The arrests of two Filipinas in seven days in connection with suspected drugs trafficking into Hong Kong have prompted the Consulate to issue a warning for vigilance among would-be travelers to the territory.

Vice Consul Alex Vallespin, who is acting head of the assistance to nationals section, said Filipinos should make sure any goods or presents that friends request them to carry do not contain illegal items.

“Pinapaalalahanan namin ang ating mga kababayan na bumibiyahe papuntang Hong Kong, whether tourists, workers or residents, na huwag magdadala ng mga ipinagbabawal na droga at gamot dahil definitely napakahigpit ng Hong Kong airport,” Vallespin said.

He also said the latest arrests were alarming as they involved bigger amounts of drugs.

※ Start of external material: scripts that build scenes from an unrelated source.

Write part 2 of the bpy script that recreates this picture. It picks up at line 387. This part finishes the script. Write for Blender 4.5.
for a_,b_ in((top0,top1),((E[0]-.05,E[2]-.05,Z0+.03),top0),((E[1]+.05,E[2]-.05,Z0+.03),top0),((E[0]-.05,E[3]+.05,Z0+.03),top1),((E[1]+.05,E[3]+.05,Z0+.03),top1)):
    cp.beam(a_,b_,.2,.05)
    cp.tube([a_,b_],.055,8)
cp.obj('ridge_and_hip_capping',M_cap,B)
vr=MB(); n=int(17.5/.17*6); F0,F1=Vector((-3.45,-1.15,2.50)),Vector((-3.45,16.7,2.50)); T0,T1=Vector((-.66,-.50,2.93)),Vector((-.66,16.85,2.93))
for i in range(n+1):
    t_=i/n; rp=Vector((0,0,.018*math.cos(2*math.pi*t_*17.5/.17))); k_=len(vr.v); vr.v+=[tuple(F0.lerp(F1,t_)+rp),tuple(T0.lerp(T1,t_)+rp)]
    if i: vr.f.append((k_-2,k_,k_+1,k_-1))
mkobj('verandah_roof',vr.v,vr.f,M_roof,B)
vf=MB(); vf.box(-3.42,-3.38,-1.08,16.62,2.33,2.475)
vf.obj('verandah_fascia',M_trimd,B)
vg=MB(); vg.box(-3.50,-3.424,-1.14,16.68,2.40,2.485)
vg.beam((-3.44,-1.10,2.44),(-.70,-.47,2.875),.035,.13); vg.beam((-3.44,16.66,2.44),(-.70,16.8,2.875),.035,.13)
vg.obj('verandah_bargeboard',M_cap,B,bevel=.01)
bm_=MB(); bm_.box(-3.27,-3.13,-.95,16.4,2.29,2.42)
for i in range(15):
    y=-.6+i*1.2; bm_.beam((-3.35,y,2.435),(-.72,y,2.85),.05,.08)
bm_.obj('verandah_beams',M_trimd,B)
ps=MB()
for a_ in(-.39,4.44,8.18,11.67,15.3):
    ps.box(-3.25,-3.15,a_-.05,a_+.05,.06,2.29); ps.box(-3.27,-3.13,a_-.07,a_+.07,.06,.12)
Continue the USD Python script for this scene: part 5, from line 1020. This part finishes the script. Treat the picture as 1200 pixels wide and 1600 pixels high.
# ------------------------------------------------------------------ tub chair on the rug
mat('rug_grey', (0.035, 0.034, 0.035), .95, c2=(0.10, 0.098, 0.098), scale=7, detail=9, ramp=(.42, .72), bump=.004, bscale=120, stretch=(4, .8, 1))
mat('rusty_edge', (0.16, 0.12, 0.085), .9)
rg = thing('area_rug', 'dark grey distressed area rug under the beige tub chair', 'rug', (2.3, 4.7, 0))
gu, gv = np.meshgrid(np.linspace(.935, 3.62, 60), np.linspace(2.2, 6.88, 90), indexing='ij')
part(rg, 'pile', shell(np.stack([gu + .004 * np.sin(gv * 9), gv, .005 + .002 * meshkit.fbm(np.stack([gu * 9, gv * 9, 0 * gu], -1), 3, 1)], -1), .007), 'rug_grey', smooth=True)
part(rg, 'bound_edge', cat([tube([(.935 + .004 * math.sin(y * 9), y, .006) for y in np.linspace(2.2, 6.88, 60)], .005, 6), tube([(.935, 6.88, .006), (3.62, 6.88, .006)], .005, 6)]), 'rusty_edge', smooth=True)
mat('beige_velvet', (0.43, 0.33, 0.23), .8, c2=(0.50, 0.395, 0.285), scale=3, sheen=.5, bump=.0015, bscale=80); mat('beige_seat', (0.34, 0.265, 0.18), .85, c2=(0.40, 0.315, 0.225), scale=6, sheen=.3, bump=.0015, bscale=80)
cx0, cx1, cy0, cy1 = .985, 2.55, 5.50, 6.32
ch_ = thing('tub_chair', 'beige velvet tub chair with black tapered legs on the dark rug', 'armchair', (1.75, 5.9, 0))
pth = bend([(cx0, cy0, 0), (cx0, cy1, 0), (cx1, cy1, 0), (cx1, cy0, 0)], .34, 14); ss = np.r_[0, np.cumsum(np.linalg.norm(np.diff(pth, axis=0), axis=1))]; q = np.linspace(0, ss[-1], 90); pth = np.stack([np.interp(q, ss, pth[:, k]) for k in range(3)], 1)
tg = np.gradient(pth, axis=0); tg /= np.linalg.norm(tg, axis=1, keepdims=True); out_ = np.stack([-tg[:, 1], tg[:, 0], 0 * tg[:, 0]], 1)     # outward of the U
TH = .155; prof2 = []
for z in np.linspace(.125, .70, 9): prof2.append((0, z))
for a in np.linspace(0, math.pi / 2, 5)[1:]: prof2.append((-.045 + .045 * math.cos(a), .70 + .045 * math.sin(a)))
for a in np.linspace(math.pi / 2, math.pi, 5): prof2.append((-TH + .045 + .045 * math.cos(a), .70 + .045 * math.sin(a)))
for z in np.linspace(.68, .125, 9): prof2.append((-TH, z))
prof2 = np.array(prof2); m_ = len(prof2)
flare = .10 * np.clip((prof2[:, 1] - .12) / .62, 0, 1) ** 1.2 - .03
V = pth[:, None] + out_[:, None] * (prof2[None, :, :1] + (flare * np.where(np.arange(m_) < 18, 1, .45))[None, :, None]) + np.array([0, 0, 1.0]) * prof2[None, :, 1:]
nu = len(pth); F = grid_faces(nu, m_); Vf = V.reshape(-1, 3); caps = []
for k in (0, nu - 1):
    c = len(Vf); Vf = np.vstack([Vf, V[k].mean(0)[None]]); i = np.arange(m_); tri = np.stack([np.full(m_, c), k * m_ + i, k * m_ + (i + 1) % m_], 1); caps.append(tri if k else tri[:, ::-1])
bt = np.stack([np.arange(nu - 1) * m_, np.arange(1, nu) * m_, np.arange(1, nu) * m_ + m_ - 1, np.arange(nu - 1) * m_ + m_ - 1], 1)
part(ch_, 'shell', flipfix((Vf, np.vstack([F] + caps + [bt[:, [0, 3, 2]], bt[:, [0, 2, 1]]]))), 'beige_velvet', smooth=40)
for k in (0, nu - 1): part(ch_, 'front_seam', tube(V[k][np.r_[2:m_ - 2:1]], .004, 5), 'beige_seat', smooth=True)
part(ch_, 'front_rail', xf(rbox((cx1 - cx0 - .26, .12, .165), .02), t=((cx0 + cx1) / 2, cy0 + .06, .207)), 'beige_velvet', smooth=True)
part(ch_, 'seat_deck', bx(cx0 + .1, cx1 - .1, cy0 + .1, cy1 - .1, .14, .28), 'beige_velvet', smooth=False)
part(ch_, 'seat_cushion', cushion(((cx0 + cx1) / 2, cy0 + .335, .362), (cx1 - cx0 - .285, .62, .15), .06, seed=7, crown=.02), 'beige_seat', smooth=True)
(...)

He said the Consulate had been communicating to the airport authorities in Manila its misgivings about why such huge consignments of illegal drugs could clear Customs undetected at Ninoy Aquino International Airport.

The warning came after the two Filipinas -- one a domestic helper in Dubai and another who claimed to be a merchant from Cebu – appeared separately in Tsuen Wan Court on Feb 15 and 16 to face charges of trafficking in dangerous drugs.

The OFW, identified in court documents as Gimena Penascosa, was arrested on the evening of Feb 13 shortly after arriving from Dubai with 248 pellets of suspected cocaine weighing a total of 4.46 kilograms with a market value of $4.8 million.

The second was Rizza Mae Argamaso, 28, who was held after arriving in Hong Kong from Cebu with 5.3 kilos of suspected cocaine hidden inside shoes, folders and handbags.
“Pinapaalalahanan natin ang mga kababayan natin na kung nakalusot sila, darating at darating ang panahon na mahuhuli sila,” Vallespin said.

“Hindi basta-basta ang parusa. Five million dollars yaong pinakamataas na fine at life imprisonment ang nakasulat sa Hong Kong Dangerous Drugs Ordinance. Hindi po biru-biro iyon,” he said.

The usual excuse of arrested carriers is that they have only been requested to deliver parcels for friends and other people without knowing what the contents are, said Vallespin.

But as shown by a number of cases over the years, the courts or juries rarely accept this as a valid excuse. “You’ve got to be vigilant, especially if you don’t know what’s inside the package,” he said.